Skipping all pictures, set down the lines of the listing from the first through the one with "S.camera = cam".

******

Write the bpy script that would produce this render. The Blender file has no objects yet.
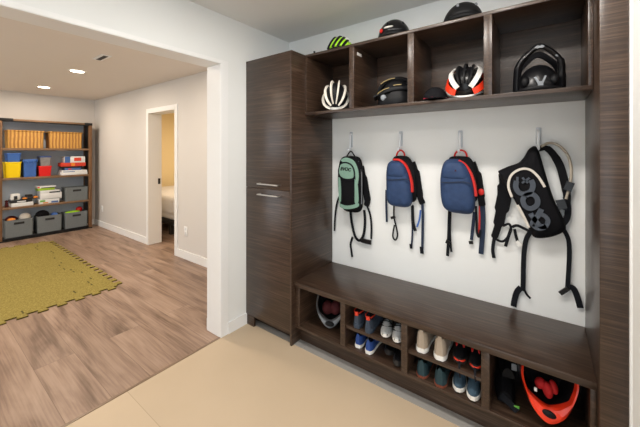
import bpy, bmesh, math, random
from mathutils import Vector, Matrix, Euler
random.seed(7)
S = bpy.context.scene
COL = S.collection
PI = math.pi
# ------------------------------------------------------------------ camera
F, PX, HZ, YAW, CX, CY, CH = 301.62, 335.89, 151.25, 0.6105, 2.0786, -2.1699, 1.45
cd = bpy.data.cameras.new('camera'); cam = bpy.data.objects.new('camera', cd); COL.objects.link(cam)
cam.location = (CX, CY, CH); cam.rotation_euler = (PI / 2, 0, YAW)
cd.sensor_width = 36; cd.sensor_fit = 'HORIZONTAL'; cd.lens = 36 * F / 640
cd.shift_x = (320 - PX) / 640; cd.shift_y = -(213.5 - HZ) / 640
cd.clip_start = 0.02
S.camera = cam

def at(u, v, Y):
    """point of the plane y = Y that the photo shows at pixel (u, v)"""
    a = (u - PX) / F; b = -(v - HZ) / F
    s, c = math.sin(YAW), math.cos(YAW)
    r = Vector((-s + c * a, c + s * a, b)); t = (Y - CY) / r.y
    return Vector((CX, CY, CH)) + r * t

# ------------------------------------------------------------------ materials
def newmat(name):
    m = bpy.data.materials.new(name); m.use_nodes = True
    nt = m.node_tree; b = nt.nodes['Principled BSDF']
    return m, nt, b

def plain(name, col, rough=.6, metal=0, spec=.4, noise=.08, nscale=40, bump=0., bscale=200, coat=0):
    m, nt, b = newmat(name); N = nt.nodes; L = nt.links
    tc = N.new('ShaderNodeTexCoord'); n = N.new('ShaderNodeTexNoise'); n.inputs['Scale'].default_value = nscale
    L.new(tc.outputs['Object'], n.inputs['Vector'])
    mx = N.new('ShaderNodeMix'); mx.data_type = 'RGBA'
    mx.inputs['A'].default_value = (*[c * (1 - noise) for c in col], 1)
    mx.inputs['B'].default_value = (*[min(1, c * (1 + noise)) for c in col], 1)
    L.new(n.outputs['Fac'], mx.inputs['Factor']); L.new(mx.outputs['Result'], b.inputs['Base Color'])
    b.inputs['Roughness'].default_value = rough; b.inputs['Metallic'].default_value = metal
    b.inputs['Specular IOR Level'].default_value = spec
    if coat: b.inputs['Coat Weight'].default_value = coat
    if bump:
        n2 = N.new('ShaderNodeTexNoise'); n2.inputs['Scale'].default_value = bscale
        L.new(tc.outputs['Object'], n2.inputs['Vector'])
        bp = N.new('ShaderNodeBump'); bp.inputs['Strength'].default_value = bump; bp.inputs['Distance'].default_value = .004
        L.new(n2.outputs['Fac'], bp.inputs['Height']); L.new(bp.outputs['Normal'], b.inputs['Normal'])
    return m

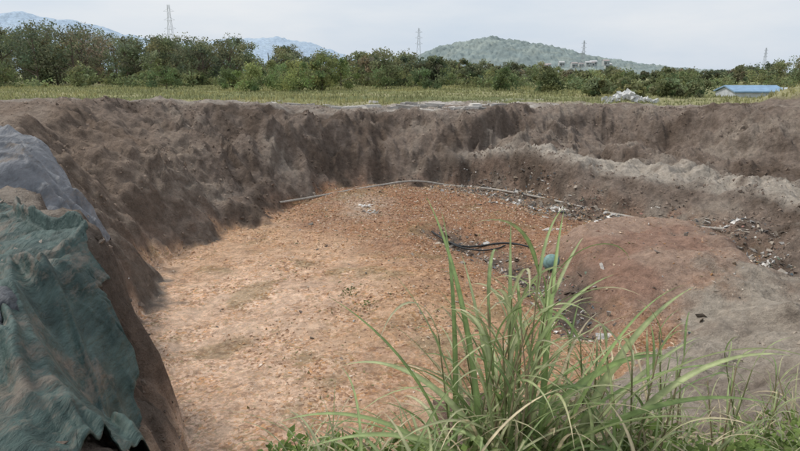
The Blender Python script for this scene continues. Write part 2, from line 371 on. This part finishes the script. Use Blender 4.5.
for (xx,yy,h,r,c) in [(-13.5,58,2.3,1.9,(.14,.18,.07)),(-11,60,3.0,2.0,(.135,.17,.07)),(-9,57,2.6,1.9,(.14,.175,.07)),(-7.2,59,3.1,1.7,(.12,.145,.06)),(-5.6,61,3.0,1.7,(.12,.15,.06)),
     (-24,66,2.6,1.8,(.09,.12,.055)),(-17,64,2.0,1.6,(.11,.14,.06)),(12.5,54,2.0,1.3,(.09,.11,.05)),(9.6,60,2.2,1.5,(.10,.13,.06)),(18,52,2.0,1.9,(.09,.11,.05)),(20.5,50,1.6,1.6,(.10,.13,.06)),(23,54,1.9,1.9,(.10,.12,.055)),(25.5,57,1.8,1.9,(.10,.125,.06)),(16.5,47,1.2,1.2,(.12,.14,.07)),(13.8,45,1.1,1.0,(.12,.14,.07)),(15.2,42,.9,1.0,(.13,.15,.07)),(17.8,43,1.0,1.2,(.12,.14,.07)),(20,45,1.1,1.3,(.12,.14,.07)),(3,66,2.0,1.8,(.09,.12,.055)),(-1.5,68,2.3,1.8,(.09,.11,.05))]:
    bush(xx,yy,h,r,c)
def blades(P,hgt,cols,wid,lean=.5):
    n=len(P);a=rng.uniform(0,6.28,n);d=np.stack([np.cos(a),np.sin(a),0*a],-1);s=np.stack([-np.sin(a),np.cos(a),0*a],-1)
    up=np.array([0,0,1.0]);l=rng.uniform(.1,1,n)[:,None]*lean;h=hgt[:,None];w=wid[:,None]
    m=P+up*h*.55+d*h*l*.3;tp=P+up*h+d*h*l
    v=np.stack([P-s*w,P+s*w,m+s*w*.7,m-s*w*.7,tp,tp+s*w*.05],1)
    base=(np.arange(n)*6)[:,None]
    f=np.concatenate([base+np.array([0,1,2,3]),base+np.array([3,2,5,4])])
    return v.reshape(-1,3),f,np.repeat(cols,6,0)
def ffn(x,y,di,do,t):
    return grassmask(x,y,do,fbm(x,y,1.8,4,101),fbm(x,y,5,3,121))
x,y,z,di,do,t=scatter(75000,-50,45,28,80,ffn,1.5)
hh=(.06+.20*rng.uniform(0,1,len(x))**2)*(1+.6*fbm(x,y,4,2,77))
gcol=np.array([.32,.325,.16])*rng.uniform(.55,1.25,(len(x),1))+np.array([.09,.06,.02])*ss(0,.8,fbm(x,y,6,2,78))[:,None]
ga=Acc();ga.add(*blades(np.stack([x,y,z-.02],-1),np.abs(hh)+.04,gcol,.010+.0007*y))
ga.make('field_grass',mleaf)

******

# TASK SOLUTION
Write the bpy script that would produce this render. The Blender file has no objects yet.
import bpy, bmesh, math, random
from mathutils import Vector, Matrix, Euler
random.seed(7)
S = bpy.context.scene
COL = S.collection
PI = math.pi
# ------------------------------------------------------------------ camera
F, PX, HZ, YAW, CX, CY, CH = 301.62, 335.89, 151.25, 0.6105, 2.0786, -2.1699, 1.45
cd = bpy.data.cameras.new('camera'); cam = bpy.data.objects.new('camera', cd); COL.objects.link(cam)
cam.location = (CX, CY, CH); cam.rotation_euler = (PI / 2, 0, YAW)
cd.sensor_width = 36; cd.sensor_fit = 'HORIZONTAL'; cd.lens = 36 * F / 640
cd.shift_x = (320 - PX) / 640; cd.shift_y = -(213.5 - HZ) / 640
cd.clip_start = 0.02
S.camera = cam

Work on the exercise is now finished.